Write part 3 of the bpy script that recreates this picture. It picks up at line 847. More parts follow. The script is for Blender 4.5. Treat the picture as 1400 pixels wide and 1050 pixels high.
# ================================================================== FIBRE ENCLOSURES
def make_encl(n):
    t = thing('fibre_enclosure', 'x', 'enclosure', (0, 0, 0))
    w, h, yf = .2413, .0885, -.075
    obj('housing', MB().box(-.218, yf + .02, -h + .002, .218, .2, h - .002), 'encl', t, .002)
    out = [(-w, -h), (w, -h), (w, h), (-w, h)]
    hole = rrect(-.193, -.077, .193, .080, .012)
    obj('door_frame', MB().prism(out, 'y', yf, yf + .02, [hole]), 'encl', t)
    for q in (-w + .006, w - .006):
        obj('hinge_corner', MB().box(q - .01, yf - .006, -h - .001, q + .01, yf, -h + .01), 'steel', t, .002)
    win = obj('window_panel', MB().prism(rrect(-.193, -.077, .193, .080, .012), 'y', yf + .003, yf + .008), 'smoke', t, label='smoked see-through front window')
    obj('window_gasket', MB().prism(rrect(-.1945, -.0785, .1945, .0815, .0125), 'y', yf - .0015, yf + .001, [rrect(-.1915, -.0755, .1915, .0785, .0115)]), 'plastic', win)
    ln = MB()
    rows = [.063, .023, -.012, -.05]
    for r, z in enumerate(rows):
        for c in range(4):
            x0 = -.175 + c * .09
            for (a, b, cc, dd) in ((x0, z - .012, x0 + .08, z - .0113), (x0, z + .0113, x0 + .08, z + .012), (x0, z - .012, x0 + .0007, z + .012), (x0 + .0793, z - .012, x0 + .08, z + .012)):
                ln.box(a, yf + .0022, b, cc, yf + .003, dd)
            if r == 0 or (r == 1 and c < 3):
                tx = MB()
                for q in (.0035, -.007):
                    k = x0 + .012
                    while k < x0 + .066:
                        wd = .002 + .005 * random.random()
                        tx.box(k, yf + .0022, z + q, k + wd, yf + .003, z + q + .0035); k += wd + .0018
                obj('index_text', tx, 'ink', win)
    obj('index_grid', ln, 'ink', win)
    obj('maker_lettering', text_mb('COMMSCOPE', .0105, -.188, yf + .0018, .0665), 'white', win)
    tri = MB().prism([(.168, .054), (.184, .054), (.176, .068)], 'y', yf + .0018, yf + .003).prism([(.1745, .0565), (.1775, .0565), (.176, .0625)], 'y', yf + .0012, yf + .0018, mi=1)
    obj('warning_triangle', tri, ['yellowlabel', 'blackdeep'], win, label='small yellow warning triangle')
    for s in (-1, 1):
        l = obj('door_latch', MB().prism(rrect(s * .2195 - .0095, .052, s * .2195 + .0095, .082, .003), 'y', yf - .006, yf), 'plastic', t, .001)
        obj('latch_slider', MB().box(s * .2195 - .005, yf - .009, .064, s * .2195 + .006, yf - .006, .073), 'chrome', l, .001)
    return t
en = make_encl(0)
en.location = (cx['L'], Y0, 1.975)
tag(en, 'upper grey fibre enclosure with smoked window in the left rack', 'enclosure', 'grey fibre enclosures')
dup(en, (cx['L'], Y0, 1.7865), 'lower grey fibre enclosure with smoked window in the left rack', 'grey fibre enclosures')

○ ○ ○

## Problem requirements
Take the data above and return it exactly.

## Result for this exercise
Write part 3 of the bpy script that recreates this picture. It picks up at line 847. More parts follow. The script is for Blender 4.5. Treat the picture as 1400 pixels wide and 1050 pixels high.
# ================================================================== FIBRE ENCLOSURES
def make_encl(n):
    t = thing('fibre_enclosure', 'x', 'enclosure', (0, 0, 0))
    w, h, yf = .2413, .0885, -.075
    obj('housing', MB().box(-.218, yf + .02, -h + .002, .218, .2, h - .002), 'encl', t, .002)
    out = [(-w, -h), (w, -h), (w, h), (-w, h)]
    hole = rrect(-.193, -.077, .193, .080, .012)
    obj('door_frame', MB().prism(out, 'y', yf, yf + .02, [hole]), 'encl', t)
    for q in (-w + .006, w - .006):
        obj('hinge_corner', MB().box(q - .01, yf - .006, -h - .001, q + .01, yf, -h + .01), 'steel', t, .002)
    win = obj('window_panel', MB().prism(rrect(-.193, -.077, .193, .080, .012), 'y', yf + .003, yf + .008), 'smoke', t, label='smoked see-through front window')
    obj('window_gasket', MB().prism(rrect(-.1945, -.0785, .1945, .0815, .0125), 'y', yf - .0015, yf + .001, [rrect(-.1915, -.0755, .1915, .0785, .0115)]), 'plastic', win)
    ln = MB()
    rows = [.063, .023, -.012, -.05]
    for r, z in enumerate(rows):
        for c in range(4):
            x0 = -.175 + c * .09
            for (a, b, cc, dd) in ((x0, z - .012, x0 + .08, z - .0113), (x0, z + .0113, x0 + .08, z + .012), (x0, z - .012, x0 + .0007, z + .012), (x0 + .0793, z - .012, x0 + .08, z + .012)):
                ln.box(a, yf + .0022, b, cc, yf + .003, dd)
            if r == 0 or (r == 1 and c < 3):
                tx = MB()
                for q in (.0035, -.007):
                    k = x0 + .012
                    while k < x0 + .066:
                        wd = .002 + .005 * random.random()
                        tx.box(k, yf + .0022, z + q, k + wd, yf + .003, z + q + .0035); k += wd + .0018
                obj('index_text', tx, 'ink', win)
    obj('index_grid', ln, 'ink', win)
    obj('maker_lettering', text_mb('COMMSCOPE', .0105, -.188, yf + .0018, .0665), 'white', win)
    tri = MB().prism([(.168, .054), (.184, .054), (.176, .068)], 'y', yf + .0018, yf + .003).prism([(.1745, .0565), (.1775, .0565), (.176, .0625)], 'y', yf + .0012, yf + .0018, mi=1)
    obj('warning_triangle', tri, ['yellowlabel', 'blackdeep'], win, label='small yellow warning triangle')
    for s in (-1, 1):
        l = obj('door_latch', MB().prism(rrect(s * .2195 - .0095, .052, s * .2195 + .0095, .082, .003), 'y', yf - .006, yf), 'plastic', t, .001)
        obj('latch_slider', MB().box(s * .2195 - .005, yf - .009, .064, s * .2195 + .006, yf - .006, .073), 'chrome', l, .001)
    return t
en = make_encl(0)
en.location = (cx['L'], Y0, 1.975)
tag(en, 'upper grey fibre enclosure with smoked window in the left rack', 'enclosure', 'grey fibre enclosures')
dup(en, (cx['L'], Y0, 1.7865), 'lower grey fibre enclosure with smoked window in the left rack', 'grey fibre enclosures')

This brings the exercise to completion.